Chicago is far from the only locale having problems with the often scarcely educated migrants pouring into the country.

Springfield, Ohio, has been in the news in September for its huge influx of migrants — especially Haitians — and the hurdles being thrown up in front of natural-born residents by the tidal wave of newcomers.

At a recent Springfield City Council meeting, a resident who is a businessman in Springfield lamented that because of the migrant problem he no long wants to live in the city, despite owning a home there since 1974.

This Ohio resident also noted that many of the migrants flooding into the country lack any sort of education and told the city council, “They have a kindergarten to second grade education. The state teaches people in our public courses at a fifth to sixth grade education level.”

He added that the Haitians, especially, can learn, but they have to do it visually because they can’t read or comprehend written directions or instructions.

“If you can do something visually, they can see something visually, no words, no nothing else, they can learn and they will learn. But we actually have to step down that low and slowly bring them up to our level,” he explained of how he and his company have to treat Haitians on the job.
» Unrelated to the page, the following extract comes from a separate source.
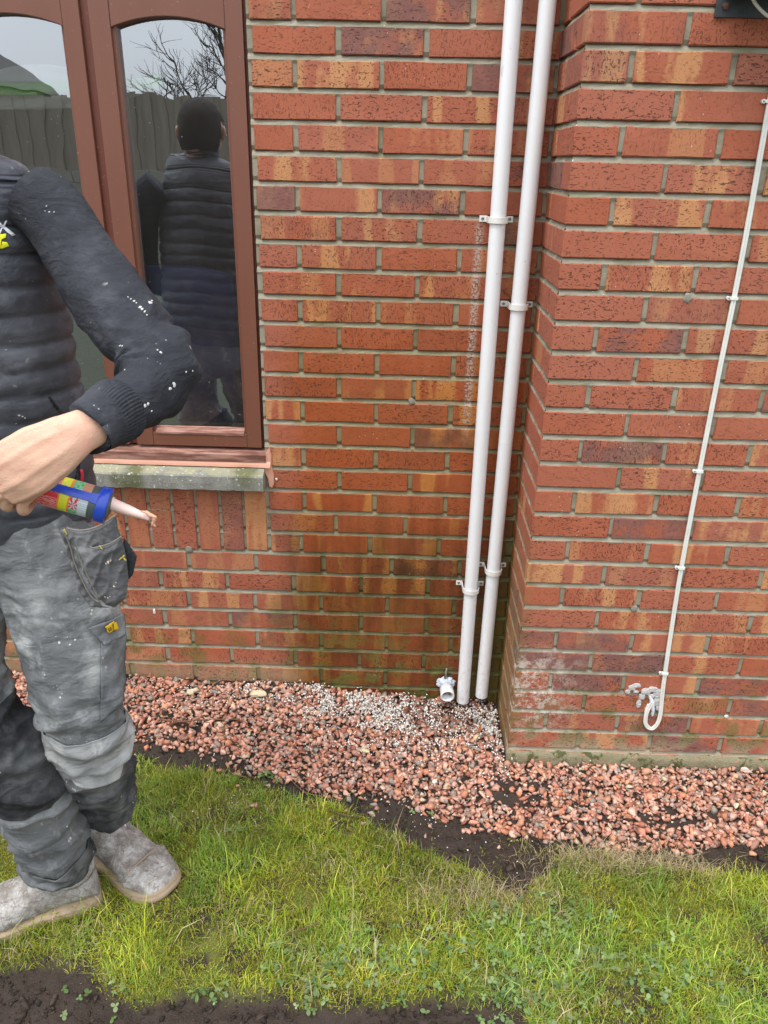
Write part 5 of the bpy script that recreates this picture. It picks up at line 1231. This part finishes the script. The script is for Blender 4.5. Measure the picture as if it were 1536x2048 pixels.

Meanwhile data shows that a large percentage of migrant children are at minimum two grades behind U.S. students and a high number of migrant children have gaps in their schooling or have experienced “interrupted” schooling with missing years in school.

Further, many migrant kids never graduate from high school, despite all the freebies given to them. For instance, in California in 2019, 29 percent of working-age immigrants had not graduated from high school, compared to 7 percent of US-born Californians, according to the Public Policy Institute of California.

Unfortunately, that leaves many migrant kids unprepared for higher wage jobs and ripe for employment exploitation.